The Soul of the State

Our stories define us; and how
we tell them is really important.

In his 2019 book The World Philosophy Made, Scott Soames quotes the historian of Greek religion Walter Burkert, who claimed that the epic poetry of Homer and Hesiod was no less than ‘the glue that held Greek society and culture together.’ Burkert says that ‘[t]he authority to whom the Greeks appealed was the poetry of Hesiod and, above all, Homer. The spiritual unity of the Greeks was founded and upheld by poetry – a poetry which could still draw on living oral tradition to produce a felicitous union of freedom and form, spontaneity and discipline. To be a Greek was to be educated, and all education was Homer.’ (Soames, The World Philosophy Made, p.2; Burkert, Greek Religion, p.120)

The very idea of the State was only just beginning to be a thing in the fifth century BCE. Donald Kagan in his excellent Yale lectures on ancient Greece notes that to be Greek was, in essence, to speak Greek. There was no such political entity as ‘Greece’ in any way that we would recognise today. There were cities, and there were leagues and alliances; there were colonies and relationships of dominance. To speak Greek was not merely about a language, but as Plato said in The Laws, to be Greek was to be educated – as Soames points out, Burkert was paraphrasing Plato. But Plato goes further (and Soames also catches this), explaining in The Laws that education is as much about music and dance as it is about anything else. ‘[A]ll education was Homer,’ Burkert had said, and Homer was no mere poem; it was a performative function of Greek society and culture. It had not by Plato’s time been fully transcribed, and the oral tradition remained vibrant. Again, the oral tradition was more than simple recitation – it was chanted, sung, to music. As Soames says, it was too rich for mere writing, which was primitive. Education was art, and art was life! As he says in Book 2 of The Laws, ‘Let us follow the scent like hounds, and go in pursuit of beauty of figure, and melody, and song, and dance; if these escape us, there will be no use in talking about true education, whether Hellenic or barbarian.’

As the State, and some kind of national identity emerged in ancient Greece, it was recognised in what Soames called the ‘imaginative identification with the Gods and heroes of orally performed epic poetry.’ The mode of communication was performative – including music, dance, and recitation. This combination of language and story, of a shared narrative history, was essential to a common ontology, and sense of being. Wittgenstein’s concept of communication as a form of life is here writ large: Greek life was realised – actualised – through these stories, these dramatic, persistent realisations of heroic myth.
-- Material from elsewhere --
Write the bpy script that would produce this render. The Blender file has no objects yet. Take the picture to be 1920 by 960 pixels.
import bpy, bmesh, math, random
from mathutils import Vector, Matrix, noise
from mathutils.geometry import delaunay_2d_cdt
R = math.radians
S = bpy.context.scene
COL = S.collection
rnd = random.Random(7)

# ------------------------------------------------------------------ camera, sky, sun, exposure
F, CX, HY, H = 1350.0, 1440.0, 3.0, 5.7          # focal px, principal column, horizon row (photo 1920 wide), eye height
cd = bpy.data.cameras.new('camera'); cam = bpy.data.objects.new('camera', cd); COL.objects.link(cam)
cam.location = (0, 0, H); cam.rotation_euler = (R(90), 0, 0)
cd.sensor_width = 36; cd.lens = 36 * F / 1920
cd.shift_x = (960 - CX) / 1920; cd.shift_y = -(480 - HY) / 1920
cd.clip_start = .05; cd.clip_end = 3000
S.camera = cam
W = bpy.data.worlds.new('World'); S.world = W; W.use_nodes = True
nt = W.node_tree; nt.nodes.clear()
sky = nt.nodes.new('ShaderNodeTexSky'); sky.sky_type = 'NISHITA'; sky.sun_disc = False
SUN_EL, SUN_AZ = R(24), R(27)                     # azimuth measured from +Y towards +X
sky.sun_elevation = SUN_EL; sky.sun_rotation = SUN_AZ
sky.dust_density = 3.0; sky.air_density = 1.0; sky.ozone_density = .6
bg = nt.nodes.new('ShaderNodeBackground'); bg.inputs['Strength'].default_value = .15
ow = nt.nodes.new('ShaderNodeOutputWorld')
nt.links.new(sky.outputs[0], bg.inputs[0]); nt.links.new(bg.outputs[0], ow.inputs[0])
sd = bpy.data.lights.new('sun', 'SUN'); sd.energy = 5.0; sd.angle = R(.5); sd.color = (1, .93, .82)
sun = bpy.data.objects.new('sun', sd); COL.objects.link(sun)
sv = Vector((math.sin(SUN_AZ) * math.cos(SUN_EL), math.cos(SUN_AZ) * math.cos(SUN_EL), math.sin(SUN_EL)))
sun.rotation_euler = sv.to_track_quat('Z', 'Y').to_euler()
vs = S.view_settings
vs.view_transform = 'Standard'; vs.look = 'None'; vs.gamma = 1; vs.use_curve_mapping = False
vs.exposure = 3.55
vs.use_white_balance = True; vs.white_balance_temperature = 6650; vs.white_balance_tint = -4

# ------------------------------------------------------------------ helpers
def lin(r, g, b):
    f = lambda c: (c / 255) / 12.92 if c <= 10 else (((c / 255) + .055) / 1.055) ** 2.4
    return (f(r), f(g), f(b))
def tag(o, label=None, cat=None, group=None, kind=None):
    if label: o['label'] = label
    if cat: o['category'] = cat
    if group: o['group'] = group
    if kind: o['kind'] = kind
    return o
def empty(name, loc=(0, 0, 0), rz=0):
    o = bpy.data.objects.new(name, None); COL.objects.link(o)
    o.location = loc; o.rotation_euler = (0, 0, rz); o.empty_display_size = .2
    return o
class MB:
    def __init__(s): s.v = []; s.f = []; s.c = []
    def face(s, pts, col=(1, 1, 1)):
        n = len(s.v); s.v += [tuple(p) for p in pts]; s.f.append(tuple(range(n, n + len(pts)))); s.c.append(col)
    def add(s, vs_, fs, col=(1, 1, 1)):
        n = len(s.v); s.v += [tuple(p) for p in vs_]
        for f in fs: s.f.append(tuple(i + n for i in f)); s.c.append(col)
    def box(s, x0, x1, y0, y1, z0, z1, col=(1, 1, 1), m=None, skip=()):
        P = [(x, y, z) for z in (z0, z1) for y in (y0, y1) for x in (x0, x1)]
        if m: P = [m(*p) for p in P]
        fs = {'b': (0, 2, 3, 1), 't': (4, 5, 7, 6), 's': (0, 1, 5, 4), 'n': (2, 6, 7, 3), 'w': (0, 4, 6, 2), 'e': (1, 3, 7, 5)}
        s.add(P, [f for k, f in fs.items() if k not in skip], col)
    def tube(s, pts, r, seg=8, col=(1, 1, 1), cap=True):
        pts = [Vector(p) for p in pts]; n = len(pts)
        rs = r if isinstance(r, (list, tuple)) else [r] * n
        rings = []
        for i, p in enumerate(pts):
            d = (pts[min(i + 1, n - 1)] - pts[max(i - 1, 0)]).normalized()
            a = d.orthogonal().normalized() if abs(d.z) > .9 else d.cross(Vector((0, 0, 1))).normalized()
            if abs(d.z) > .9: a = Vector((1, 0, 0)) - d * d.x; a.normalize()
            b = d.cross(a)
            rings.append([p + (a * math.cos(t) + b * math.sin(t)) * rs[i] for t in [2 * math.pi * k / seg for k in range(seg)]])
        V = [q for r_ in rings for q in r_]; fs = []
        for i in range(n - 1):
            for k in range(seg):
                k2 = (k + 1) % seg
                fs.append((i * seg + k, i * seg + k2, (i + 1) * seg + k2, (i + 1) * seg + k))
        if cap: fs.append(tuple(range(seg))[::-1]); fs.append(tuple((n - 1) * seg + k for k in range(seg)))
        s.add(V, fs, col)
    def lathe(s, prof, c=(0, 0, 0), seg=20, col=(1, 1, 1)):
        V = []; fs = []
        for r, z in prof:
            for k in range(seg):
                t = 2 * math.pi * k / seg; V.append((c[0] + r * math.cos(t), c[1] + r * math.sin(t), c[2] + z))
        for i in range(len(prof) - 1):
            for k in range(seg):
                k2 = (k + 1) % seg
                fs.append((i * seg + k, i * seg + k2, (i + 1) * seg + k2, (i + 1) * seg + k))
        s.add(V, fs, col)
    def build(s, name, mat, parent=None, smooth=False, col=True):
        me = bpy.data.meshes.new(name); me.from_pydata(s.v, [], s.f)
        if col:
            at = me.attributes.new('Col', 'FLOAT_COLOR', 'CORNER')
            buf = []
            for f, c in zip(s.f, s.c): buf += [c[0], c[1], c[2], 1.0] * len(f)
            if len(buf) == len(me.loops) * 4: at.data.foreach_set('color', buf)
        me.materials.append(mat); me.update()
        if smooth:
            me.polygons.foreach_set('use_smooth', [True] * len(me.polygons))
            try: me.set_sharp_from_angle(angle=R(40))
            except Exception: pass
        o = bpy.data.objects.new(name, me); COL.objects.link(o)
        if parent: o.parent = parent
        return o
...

Consider, then, modern drama and art in this context. John Berendt’s novel Midnight in the Garden of Good and Evil is a complex story about a town – Savannah, Georgia – its people, and a murder. It has layers of complexity; the town itself is conservative, though it tolerates a level of both vice and perversion. It is old, and historic, and while pretty for that it is clinging on to a fading way of life. The novel is dotted with people largely disconnected from the plot, and yet they offer some reflected illumination – for the people in the main arc of the story are the product of this same town. Reading the novel leaves the reader with a sense of the place, and its people. That sense informs the judgement one renders on the man who pulled the trigger, a richness that is much broader than the mere description of events as they unfolded.

The film version is different. It is of course abbreviated, abridged, and condensed. Certain characters are composites. The four trials that took place are compressed into one. It is a different telling, and leaves a different impression. The words describing Savannah in the 1980s are replaced with beautifully shot images, and occasional references to architectural provenance when useful. The people are of course dressed to inform, and an entirely irrelevant love interest is added to the story. The thin smirk on Kevin Spacey’s smile, or the quizzical expression of John Cusack each serve to deliver what two pages might attempt in the book.

There is of course a third version – the story of John Berendt himself, who lived through the trials in Savannah, and became one of the characters in his own right. He said of Spacey’s performance in the film that it was poor; that he had probably based his accent and demeanour on the tapes of Jim Williams from the third trial when he had been on valium, and hence played him ‘as if he were in a fog, or sleepwalking.’

None is of course a perfect representation of what happened. Each is both a subjective expression of narrative, and at the sametime a personal engagement with that expression. Some points – the dog, the voodoo, the trees – might be incidental to some readers / viewers, central to others. And yet its popularity (particularly the book, with the possibility of a broadway adaptation also rumoured) provides some reassurance around a common aesthetic appreciation: for the decent person trying to get along; for the outrageous showmanship of The Lady Chablis; for the beauty of the built environment.

These are all attempts to construct a common sense of the world we find ourselves in, a common philosophy. There is some comfort in that sense of solidarity, in the realisation that we are not entirely alone – though some may be more peripheral than others; and that should we find ourselves adrift, there’s an accepted mode for reattachment. That is an essential sensibility, one that grounds us, bonds us, unifies us. These stories keep us together.